GLOBAL headwinds and sluggish demand from China will weigh on the performance of the manufacturing sector, according to Standard & Poor’s (S&P) Global Market Research.
Based on the latest Purchasing Managers Index (PMI), S&P said the country’s composite score in the index dipped to 50.9 in January, the second consecutive month it slowed.
In December 2023, the country’s PMI score was at 51.5 from 52.7 in November last year. The country’s PMI score in January was the lowest since the 50.6 recorded in September 2023.
“The turn of the year revealed a slight weakness in demand conditions, as new orders and output growth eased,” Maryam Baluch, Economist at S&P Global Market Intelligence, said.
“Moreover, looking forward, global headwinds and sluggish demand from external markets, especially China, are likely to weigh on the Filipino manufacturing sector,” she added.
However, S&P said manufacturers remained optimistic that output growth will improve in the next 12 months. This was based on the responses of nearly half the panellists spoken to by S&P.
The data also showed that amid concerns regarding global weakness and declining demand, the sector did not cut employment. This was contrary to the contractions in the past two surveys done by the think tank.
It noted that staffing levels were unchanged. While there were cost constraints and resignations which led to job shedding, this only occurred in “some firms.”

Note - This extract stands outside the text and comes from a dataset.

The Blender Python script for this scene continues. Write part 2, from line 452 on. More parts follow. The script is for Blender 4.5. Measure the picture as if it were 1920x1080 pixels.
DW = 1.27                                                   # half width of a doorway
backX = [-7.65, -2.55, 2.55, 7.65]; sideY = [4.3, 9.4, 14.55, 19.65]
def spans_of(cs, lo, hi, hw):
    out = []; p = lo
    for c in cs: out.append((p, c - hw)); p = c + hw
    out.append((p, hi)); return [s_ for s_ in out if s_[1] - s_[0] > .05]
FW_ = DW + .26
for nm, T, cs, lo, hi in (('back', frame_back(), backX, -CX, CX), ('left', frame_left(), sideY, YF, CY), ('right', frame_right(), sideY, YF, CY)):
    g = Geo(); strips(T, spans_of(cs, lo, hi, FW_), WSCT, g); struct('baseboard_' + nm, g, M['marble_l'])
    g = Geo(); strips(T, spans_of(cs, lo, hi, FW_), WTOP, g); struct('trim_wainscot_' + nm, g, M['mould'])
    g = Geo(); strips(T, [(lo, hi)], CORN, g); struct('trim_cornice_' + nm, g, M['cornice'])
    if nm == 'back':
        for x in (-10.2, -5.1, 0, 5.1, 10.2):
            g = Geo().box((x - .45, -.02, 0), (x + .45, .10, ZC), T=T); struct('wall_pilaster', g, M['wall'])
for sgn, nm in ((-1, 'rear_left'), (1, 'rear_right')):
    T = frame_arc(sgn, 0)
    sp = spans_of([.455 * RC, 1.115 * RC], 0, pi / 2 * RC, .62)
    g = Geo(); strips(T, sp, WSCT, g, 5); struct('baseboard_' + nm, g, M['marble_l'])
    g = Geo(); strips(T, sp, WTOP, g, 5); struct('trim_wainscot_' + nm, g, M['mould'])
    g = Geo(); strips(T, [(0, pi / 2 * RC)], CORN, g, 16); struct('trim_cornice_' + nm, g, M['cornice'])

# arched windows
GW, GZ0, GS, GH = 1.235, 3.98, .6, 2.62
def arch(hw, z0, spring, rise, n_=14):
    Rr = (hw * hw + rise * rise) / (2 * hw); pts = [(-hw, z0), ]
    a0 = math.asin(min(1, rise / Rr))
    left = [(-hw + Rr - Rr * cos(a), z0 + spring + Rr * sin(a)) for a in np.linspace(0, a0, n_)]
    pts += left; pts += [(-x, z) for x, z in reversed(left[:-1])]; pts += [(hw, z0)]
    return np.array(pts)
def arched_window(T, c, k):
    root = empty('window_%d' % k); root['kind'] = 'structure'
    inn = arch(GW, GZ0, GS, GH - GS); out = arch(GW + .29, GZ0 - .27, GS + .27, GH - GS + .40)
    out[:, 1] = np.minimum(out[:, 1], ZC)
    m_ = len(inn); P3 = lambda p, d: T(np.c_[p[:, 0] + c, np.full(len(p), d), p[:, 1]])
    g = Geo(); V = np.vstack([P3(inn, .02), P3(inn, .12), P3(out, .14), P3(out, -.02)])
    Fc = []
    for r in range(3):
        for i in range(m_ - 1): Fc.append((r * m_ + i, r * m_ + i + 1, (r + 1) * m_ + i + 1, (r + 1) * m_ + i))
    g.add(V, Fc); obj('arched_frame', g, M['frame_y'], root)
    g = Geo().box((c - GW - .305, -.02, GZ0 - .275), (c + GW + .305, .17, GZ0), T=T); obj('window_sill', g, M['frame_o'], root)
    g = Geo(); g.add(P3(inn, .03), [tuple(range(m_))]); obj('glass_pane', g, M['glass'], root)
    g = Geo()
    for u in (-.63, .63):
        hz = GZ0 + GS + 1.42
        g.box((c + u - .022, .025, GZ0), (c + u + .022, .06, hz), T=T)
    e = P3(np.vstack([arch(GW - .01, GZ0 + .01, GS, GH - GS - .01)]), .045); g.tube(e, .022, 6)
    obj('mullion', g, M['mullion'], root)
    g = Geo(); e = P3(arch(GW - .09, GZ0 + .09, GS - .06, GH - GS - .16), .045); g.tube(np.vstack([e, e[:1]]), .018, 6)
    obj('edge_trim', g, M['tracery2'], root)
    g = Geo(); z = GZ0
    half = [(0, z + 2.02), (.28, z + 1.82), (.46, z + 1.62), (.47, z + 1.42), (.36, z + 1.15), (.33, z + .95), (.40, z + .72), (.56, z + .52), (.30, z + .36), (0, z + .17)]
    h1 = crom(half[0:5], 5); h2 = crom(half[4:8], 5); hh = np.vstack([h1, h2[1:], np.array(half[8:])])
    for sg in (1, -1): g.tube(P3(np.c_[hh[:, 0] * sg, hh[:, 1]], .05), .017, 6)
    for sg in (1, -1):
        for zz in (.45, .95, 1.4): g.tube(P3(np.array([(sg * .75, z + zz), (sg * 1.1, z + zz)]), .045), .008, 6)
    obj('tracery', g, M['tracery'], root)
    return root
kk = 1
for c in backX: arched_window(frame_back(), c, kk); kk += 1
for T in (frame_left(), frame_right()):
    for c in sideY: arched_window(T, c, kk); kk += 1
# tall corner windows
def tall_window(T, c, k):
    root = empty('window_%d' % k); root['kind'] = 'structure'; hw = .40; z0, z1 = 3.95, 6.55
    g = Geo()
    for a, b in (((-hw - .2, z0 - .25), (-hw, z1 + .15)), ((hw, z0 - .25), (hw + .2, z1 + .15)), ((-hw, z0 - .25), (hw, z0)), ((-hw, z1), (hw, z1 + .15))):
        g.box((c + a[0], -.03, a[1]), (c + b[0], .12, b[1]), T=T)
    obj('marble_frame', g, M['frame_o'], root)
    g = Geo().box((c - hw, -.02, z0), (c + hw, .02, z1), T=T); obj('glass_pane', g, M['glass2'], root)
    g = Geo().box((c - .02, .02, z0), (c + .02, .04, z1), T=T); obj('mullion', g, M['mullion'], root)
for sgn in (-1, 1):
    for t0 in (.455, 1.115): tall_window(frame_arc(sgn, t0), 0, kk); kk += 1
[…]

According to S&P, what helped act as a counterbalance on the employment front was that some companies were now more willing to take on additional staff as they expected an increase in new orders.
“On the flipside, other evidence from latest PMI data, such as the rise in buying activity and the building of stocks, indicates that manufacturers anticipate continued growth in the coming months,” Baluch said.
“Additionally, historically subdued inflationary pressures will also assist the sector, as firms seek to price competitively,” she added.
Earlier, the Philippine Statistics Authority (PSA) disclosed that the country’s manufacturing sector posted growth of 1.9 percent in November 2023.
Based on the Monthly Integrated Survey of Selected Industries (Missi), the Volume of Production Index (VoPI) in November 2023 was faster than the annual growth rate of 1.5 percent in October 2023.
However, the sector’s November 2023 performance was slower than the 6.4 percent rate posted in November 2022.
The data showed the manufacture of beverages posted a decline of 11.6 percent. However, this improved from the 34.4-percent decline in October 2023.
The PSA also said the manufacture of transport equipment saw a 17.1- percent annual increase, from 5.8 percent annual increment in October 2023.